Somehow, you are not running exactly the same kernel on the machine
that you are installing DRBD on as the one you built it on. Firstly
note the specific kernel versions. The kernel isn't "2.4.20.18" as you
quoted, but "2.4.20-18.7", which means a 2.4.20 kernel with Red Hat
(?) patches. It might sound irrelevant but it can make all the
difference. Also, although I guess it's unlikely, check to make sure
that your machine is not running an SMP kernel since that module is
built against a uniprocessor kernel.

> One of my colleague try the compilation on his own machine (same as
> mine), and sent me the rpm... and then, the drbd.o didn't want to
> install itself on my machine. He said me that he made his own kernel,
> with module support,

That's probably the problem then. If he has built his own kernel then
most likely it is not *exactly* the same version, or built against
exactly the same target architecture or something and thus the module
symbols are different.

Note in particular that vendor kernels (especially Red Hat ones) can in
some cases be *very* different to the "upstream" (vanilla) kernels. If
you don't believe me, install one of the Red Hat source RPMs and look
at the literally hundreds of patches. That's not (necessarily) a bad
thing, but it can cause problems and does mean you need to be very
careful when rebuilding kernel-level stuff.

> So anyone have an idea ?

a) Make sure both your machines are *absolutely identical*. If you are
using a package-based system (e.g. Red Hat, Fedora, SuSE, Debian) then
be strict about *only* using packages (even for stuff that you rebuild
yourself, especially kernels), then you won't get this kind of
confusion. Forbid yourself from running "make install" as root under
any circumstances whatsoever.

b) Where reasonably possible stick to vendor kernels, at least for
production machines; although not always ideal, it will save you a world
of pain in situations like this. If you can't, build a
replacement package which is as close to the vendor kernel as possible
(for example, I needed a custom (newer) kernel for some Red Hat
Enterprise 3 machines, so I took the Red Hat SRPM for the latest
kernel, and painstakingly went through the spec file and patches to
update them to a newer kernel version. It took ages, but at least we
ended up with a kernel which was RPMified, exactly matched the usual
vendor conventions and which we could thus install, distribute and build
modules against in exactly the same way as normal)
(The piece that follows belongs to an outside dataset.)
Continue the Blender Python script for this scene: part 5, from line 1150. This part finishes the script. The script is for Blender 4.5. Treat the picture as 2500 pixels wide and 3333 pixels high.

c) If you want to build stuff that is going to be used on other
machines, I highly recommend having a separate "build machine" which is
absolutely "clean" and which you use for nothing else except building
packages on. This doesn't mean you have a buy another PC - just use
some kind of virtualisation such as User-mode Linux, Xen or VMware to
create a "virtual machine". I have a whole selection of VMware
build machines with clean OS installs on for doing exactly this kind of
thing, and it makes life a lot easier (especially when coupled to an
APT or yum repository, but that's a different issue).